Although she repeatedly emphasized that her thoughts remain fragmented and not yet sufficient to form a comprehensive reflection, I was left with the impression that, beyond her more familiar roles as an artist and sculptor, Xiang is foremost a meticulous observer and an ardent thinker, reading everyday life as a container of social forces, phenomena, and life philosophy. Perhaps this is part of the reason why Xiang found herself returning to hand-making again this summer, not yet entirely seriously, but as a way of re-uniting with her hands and with craftsmanship itself. She told me she had taken a stone-carving class and was carving a green Kirby, and that process has become a meditative experience for her. 


“I felt reconnected with sculpting itself,” she said. “Unlike my previous method of object-making, which often involved a continual accumulation of elements towards a finished form, stone carving is a practice of reduction, of doing minus. It employs a different kind of logic.” She also rediscovered her conviction that her goal as a sculptor is to make convincing sculptures. “That will make me very happy.”

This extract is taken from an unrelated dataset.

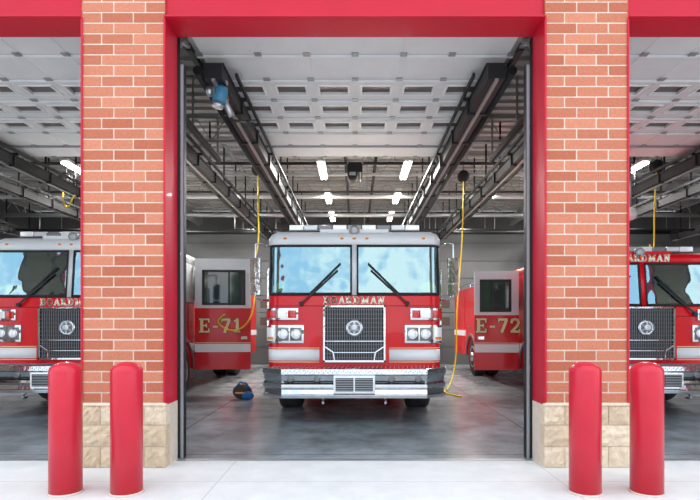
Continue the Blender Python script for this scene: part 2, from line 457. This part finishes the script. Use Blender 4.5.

The fantastical in Xiang’s work initially drew me into the world she crafts. W. H. Auden once summarized the relationship human beings have with the fantastical worlds: “Every normal human being is interested in two kinds of worlds: the primary, everyday world which he knows through his senses, and a secondary world or worlds which he not only can create in his imagination but also cannot stop himself from creating.… Stories about the primary world may be called feigned histories; stories about a secondary world, myths or fairy tales.” 

For Xiang, the primary and secondary world are never fully separable. They fold into one another, like a double-yolked egg or two concentric circles. Xiang creates a metaphorical, fabled world within her lived reality, and from it she carries something back, something that can be used to confront and reconfigure the real.





At the end of my visit, Xiang handed me a tiny pocket book that has long been one of her all-time favorites: Ursula K. Le Guin’s The Carrier Bag Theory of Fiction. The essay proposes an alternative origin story for both human culture and narrative—one that “avoids the linear, progressive, Time’s-(killing)-arrow mode of the Techno-Heroic” and instead imagines storytelling as a carrier bag “full of beginnings without ends, of initiations, of losses, of transformations and translations,” a “bag of stars.” It is perhaps the closest version of the world Xiang strives to create in her “exercises.” She labors to create, and she creates as a way of playing.